For an angle \[x\] as argument, side \[AB\] act as perpendicular (side in front of the argument angle), side \[BC\] act as base and side \[AC\] always be hypotenuse for this triangle.
The trigonometry ratio \[\tan x\] is defined as the ratio of perpendicular to the base with respect to angle \[x\].
\[\tan x = \dfrac{P}{B}\]
\[ \Rightarrow \tan x = \dfrac{{AB}}{{BC}}\]
As it is given in the question that \[\tan x = \dfrac{6}{8}\], it implies that the ratio of side \[AB\] to side \[BC\] is \[6:8\].

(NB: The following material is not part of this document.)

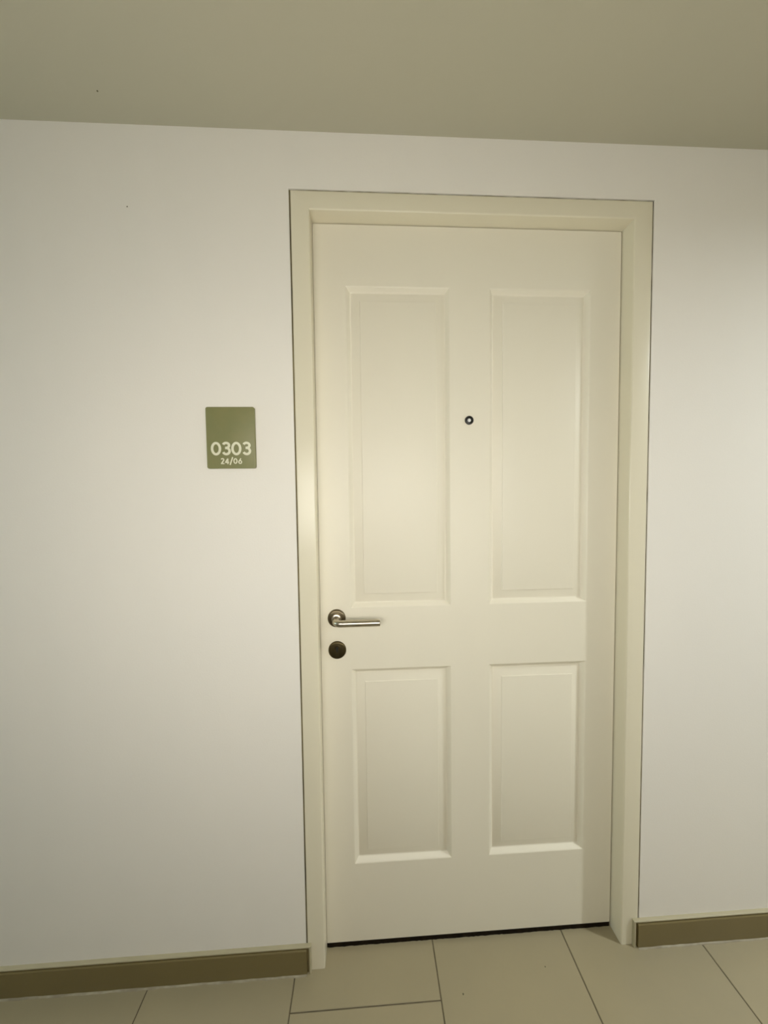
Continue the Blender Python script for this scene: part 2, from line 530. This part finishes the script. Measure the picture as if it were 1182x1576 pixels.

So, we can consider the length of side \[AB\] as \[6l\] and side \[BC\] as \[8l\].
Use Pythagoras theorem to evaluate the hypotenuse of the triangle as shown below.
\[A{B^2} + B{C^2} = A{C^2}\]
Substitute length of \[AB\] as \[6l\] and length of \[BC\] as \[8l\] to calculate the length of side \[AC\] as shown below.
\[ \Rightarrow {\left( {6l} \right)^2} + {\left( {8l} \right)^2} = A{C^2}\]
\[ \Rightarrow 36{l^2} + 64{l^2} = A{C^2}\]
\[ \Rightarrow 100{l^2} = A{C^2}\]
\[ \Rightarrow {\left( {10l} \right)^2} = A{C^2}\]
Thus, the length of the side \[AC\] is \[10l\].
Now, calculate the trigonometry ratio \[\cos x\] by the use of definition that it is the ratio of base to the hypotenuse with respect to angle \[x\].
\[\cos x = \dfrac{B}{H}\]
\[ \Rightarrow \cos x = \dfrac{{BC}}{{AC}}\]
Substitute the length of side \[BC\] and \[AC\] in the above equation and solve further as shown below.
\[ \Rightarrow \cos x = \dfrac{{8l}}{{10l}}\]
\[ \Rightarrow \cos x = \dfrac{8}{{10}}\]
\[ \Rightarrow \cos x = \dfrac{4}{5}\]
Thus, the value for \[\cos x\] is \[\dfrac{4}{5}\], if the value for \[\tan x\] is \[\dfrac{6}{8}\].

Note: The perpendicular side and base side in a right angled triangle is defined with respect to one of the acute angles from the given triangle but hypotenuse is the same for both acute angles (longest side of a triangle or side opposite to the right angle).